> _TASK OBJECTIVE_: Would you quote the material below from its first line through the line containing "COL = scene.collection", exactly and with both ends included?

## Begin

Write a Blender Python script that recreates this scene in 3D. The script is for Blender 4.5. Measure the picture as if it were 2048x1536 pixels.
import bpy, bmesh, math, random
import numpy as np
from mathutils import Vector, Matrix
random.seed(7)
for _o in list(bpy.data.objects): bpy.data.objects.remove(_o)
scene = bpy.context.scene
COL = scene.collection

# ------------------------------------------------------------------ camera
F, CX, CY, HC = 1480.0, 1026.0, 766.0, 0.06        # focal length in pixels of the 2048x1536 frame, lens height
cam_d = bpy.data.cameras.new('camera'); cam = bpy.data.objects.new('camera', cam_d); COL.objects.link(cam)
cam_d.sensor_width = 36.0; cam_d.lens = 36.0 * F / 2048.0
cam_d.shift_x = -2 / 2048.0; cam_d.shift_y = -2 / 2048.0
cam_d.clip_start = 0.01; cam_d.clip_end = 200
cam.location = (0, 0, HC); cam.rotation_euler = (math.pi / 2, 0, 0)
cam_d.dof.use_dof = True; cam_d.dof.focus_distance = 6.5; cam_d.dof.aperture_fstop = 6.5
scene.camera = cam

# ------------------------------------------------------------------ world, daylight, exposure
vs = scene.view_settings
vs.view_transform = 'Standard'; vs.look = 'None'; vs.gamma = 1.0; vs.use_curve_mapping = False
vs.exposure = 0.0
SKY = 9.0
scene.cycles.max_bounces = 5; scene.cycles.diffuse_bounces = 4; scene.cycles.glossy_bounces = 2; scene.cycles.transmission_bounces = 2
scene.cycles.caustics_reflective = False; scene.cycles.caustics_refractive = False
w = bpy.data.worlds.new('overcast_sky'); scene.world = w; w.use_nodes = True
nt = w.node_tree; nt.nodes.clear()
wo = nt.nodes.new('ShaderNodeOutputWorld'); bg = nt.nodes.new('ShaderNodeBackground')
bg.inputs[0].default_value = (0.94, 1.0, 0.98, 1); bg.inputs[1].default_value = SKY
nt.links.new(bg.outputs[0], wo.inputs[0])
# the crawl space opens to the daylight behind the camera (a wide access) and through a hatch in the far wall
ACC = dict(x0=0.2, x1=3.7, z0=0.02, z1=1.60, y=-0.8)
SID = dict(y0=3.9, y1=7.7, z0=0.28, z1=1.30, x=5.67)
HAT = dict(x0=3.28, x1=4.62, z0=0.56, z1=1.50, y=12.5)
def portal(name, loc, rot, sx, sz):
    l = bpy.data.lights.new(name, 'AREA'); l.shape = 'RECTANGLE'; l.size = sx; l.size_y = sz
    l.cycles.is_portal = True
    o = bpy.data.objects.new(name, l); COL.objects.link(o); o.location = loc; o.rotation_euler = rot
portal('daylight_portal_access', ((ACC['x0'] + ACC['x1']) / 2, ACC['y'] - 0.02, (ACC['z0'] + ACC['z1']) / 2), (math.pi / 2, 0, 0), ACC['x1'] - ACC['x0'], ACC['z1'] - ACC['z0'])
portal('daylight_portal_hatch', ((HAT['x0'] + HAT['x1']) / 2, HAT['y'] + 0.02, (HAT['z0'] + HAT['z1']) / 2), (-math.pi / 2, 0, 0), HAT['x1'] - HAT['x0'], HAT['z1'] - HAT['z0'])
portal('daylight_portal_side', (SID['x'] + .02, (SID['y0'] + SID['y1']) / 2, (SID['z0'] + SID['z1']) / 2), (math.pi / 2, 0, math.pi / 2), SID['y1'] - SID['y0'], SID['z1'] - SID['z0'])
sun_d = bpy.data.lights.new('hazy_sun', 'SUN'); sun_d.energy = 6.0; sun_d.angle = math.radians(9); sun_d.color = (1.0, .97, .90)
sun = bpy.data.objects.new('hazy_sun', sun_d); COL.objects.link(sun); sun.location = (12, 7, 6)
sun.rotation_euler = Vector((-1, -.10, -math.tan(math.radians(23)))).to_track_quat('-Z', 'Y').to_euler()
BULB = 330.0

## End

> _RESPONSE TO THE EXERCISE_:
Write a Blender Python script that recreates this scene in 3D. The script is for Blender 4.5. Measure the picture as if it were 2048x1536 pixels.
import bpy, bmesh, math, random
import numpy as np
from mathutils import Vector, Matrix
random.seed(7)
for _o in list(bpy.data.objects): bpy.data.objects.remove(_o)
scene = bpy.context.scene
COL = scene.collection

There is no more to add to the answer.